Informatie (artikel 6)

Van de leden van de raad wordt verwacht dat zij vertrouwelijk omgaan met informatie, die hen uit hoofde van hun functie ter beschikking staat en deze slechts te gebruiken voor het doel waarvoor de informatie is bedoeld. Het oneigenlijk gebruik van kennis uit hoofde van het lidmaatschap van de raad is niet aanvaardbaar. Het oneigenlijk gebruik wordt mede aanwezig geacht indien vertrouwelijke of geheime informatie openbaar wordt gemaakt. Afspraken over de communicatie naar de media zijn bindend en mogen niet door voortijdige openbaarmaking worden doorkruist.

Aannemen van geschenken (artikel 7)

Raadsleden krijgen regelmatig geschenken of geschenken aangeboden, waarbij het de intentie is om een goede relatie met de gemeente te onderhouden of blijk te geven van waardering. Voor het aannemen hiervan gelden de volgende gedragsregels:

  • 1.

    relatiegeschenken met een door de ontvanger ingeschatte waarde hoger dan € 50, - worden niet geaccepteerd;

  • 2.

    faciliteiten geboden door derden dienen in verband te staan met het functioneel handelen van de raadsleden en worden niet privé aangewend.

Onder de in lid 1 van dit artikel genoemde faciliteiten of diensten door derden wordt mede verstaan aanbiedingen voor privéwerkzaamheden of kortingen op privégoederen. In dat geval dienen deze aanbiedingen of kortingen van derden te worden gemeld bij de voorzitter van de raad.

Declaraties (artikel 8)

Raadsleden ontvangen een vaste onkostenvergoeding. In bijlage 1 is aangegeven welke kostencomponenten daar onder vallen. Deze onkosten komen daarom niet voor declaratie in aanmerking.

Uit artikel 6.1 volgt ook dat indien de raad daartoe expliciet besluit, een raadslid een uitnodiging voor een buitenlandse reis kan aanvaarden. Het gemeentelijk belang is doorslaggevend voor de besluitvorming. Partners mogen niet mee op kosten van de gemeente. Vooraf dient inzicht gegeven te worden in de zakelijke kosten, die aan de reis zijn verbonden. Uitgegaan wordt daarbij van een sobere en doelmatige uitvoering van de reis, mede gezien het kostenpeil in het land van bestemming. Persoonlijke kosten komen niet voor vergoeding in aanmerking. De griffier ziet toe op het voldoen aan deze voorwaarde. Van de reis wordt een verslag opgesteld.

Gebruik gemeentelijke voorzieningen (artikel 9)

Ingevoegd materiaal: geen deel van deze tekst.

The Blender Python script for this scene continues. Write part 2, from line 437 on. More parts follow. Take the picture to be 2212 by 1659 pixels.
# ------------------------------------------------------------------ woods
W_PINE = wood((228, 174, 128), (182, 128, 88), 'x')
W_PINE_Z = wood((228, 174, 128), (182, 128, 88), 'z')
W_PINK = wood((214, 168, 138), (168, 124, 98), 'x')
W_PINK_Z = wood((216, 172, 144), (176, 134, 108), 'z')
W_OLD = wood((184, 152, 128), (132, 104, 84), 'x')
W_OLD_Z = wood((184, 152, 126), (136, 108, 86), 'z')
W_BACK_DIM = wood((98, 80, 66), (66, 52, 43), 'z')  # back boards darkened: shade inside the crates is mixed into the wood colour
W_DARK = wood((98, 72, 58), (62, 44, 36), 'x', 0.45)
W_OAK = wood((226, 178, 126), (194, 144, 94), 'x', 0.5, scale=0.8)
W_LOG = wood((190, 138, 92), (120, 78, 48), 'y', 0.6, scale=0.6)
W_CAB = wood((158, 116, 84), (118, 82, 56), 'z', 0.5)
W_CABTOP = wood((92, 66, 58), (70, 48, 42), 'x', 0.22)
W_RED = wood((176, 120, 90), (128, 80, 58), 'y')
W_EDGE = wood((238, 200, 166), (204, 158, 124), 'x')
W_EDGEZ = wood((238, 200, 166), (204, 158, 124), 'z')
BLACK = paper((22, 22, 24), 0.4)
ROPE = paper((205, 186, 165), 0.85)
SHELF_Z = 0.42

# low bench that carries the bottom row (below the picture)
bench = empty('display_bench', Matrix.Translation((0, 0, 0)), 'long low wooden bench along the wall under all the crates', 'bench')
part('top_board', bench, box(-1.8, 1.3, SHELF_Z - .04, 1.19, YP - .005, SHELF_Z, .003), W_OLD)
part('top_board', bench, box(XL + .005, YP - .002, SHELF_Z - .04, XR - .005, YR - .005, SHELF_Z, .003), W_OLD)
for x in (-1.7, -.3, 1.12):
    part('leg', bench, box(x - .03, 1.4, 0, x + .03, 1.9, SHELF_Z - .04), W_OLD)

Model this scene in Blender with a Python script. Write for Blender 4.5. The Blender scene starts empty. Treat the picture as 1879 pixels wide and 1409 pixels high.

Gemeentelijke faciliteiten die een voordeel vormen ten laste van de gemeente dienen uitsluitend ten behoeve van het uitoefenen van het raadslidmaatschap te worden gebruikt. Hieronder vallen de ter beschikking gestelde repro, fractiekamers met telefoon en computer/internetaansluiting, vakliteratuur ter beschikking in de commissiekamer etc.